The type of post I'm seeing that makes me absolutely boil is the one that says "I'm tired of being judged for voting Republican." I saw two of them just yesterday and they weren't just Facebook statuses, but full blog posts. The premise is rather simple. The writers of these posts believe that people are silencing them from rejoicing about their Republican vote. They believe, in some way, that there is an oppression happening and that it's unfair.

They voted Republican and they demand that you know that it's not because they're racist, sexist or any other type of -ist or -phobic that's typically being associated with leaning that way right now. I think it's important that we believe them. I think, in a divided time, that we have the obligation to trust them that there was no evil in their hearts when they cast their ballot that day.

But, and yes, there is a big but, that doesn't make me any less upset about their blog posts. There's the whole "I don't agree with what you're saying, but I'll die for your right to say it" thing, but the lovely thing about freedom of speech is that it's not the same thing as freedom from consequence. 

The consequence, here, is that writing about not wanting to be judged, silenced, or oppressed because you voted a certain way puts your privilege like a stamp on your forehead. I read a post, again by a probably incredibly well-meaning young woman, where she argued that both candidates struggled with character so she had to vote on the issues, however you want to define that.

This person could vote for whichever party she wanted because neither party was attacking her. Do you know who didn't get to just put character aside when they cast their ballots that day? Muslim Americans. Latino Americans. The LGBTQ+ community. Immigrants. Potentially even women.

These are not all of the people groups who struggled with this election and struggle even more with the outcome, and I wouldn't argue that everyone person defined by those characteristics even voted against Trump. Some probably voted for him and I think it'd be wonderful to hear why, exactly. 

Again, this is not about who you voted for. And again, this it not an accusation that anyone who voted Republican is any of those -ists or -phobics.

What it is an accusation of, and I pray that you hear this clearly, is of privilege and lack of empathy.

The man these people voted for campaigned specifically on a platform of all of those -ists and -phobics that these people are so quick to distance themselves from. I will accept no argument on this point. There were other issues, sure, that were mentioned, but it doesn't even take a skilled hand at Googling to find examples of racism, sexism, even mocking of the disabled, from the campaign trail.

All of these things had to be ignored in order to vote Republican and that is an action for only someone in a place of privilege. 

I am willing to grant you, again, that you are not racist, sexist, homophobic, or any of those other many things, but you need to own that when you cast your ballot, you didn't just not condemn those things, you didn't just say those things were okay, you agreed that those traits can be active qualities of the leader of our country.
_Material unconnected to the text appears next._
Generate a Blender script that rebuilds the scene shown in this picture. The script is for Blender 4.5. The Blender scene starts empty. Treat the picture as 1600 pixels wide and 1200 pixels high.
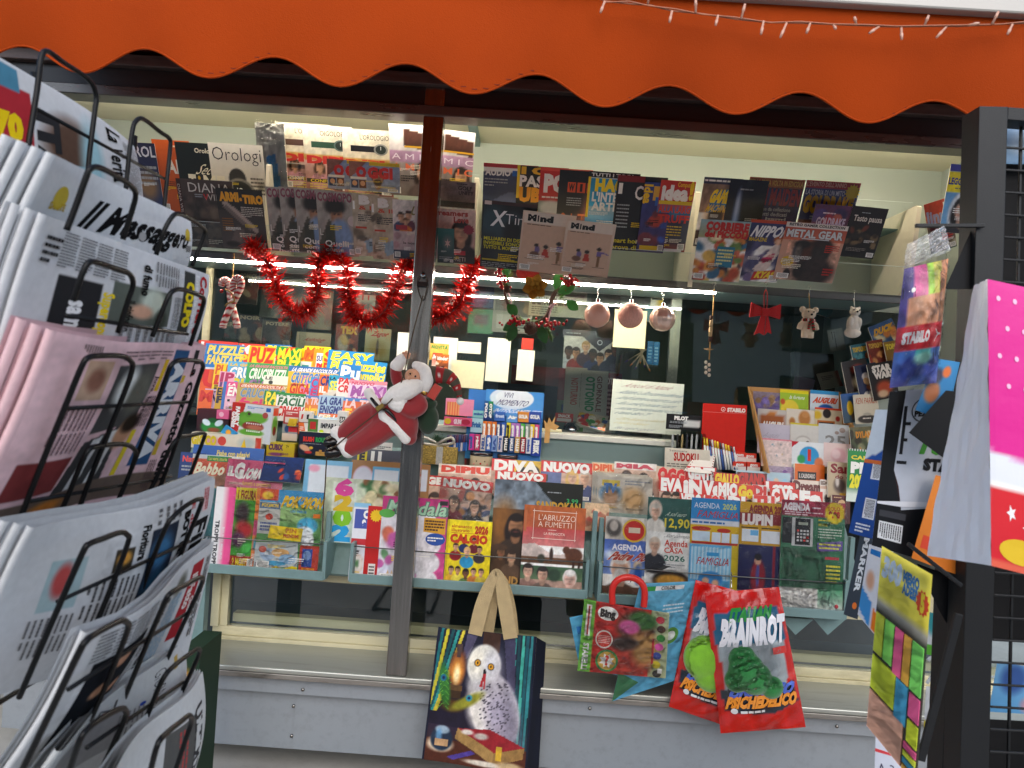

And our leader reflects who we are, for better and for worse.

Now at this point, maybe you're feeling attacked. That was the whole point of your blog posts, right, was that you felt attacked for believing and being what you are? You felt oppressed, silenced, marginalized.

I empathize. I really do. It can't be a good feeling, believing that people don't respect who you voted for, what you voted for, who you are.

Maybe there are a few other groups of people who understand what that's like.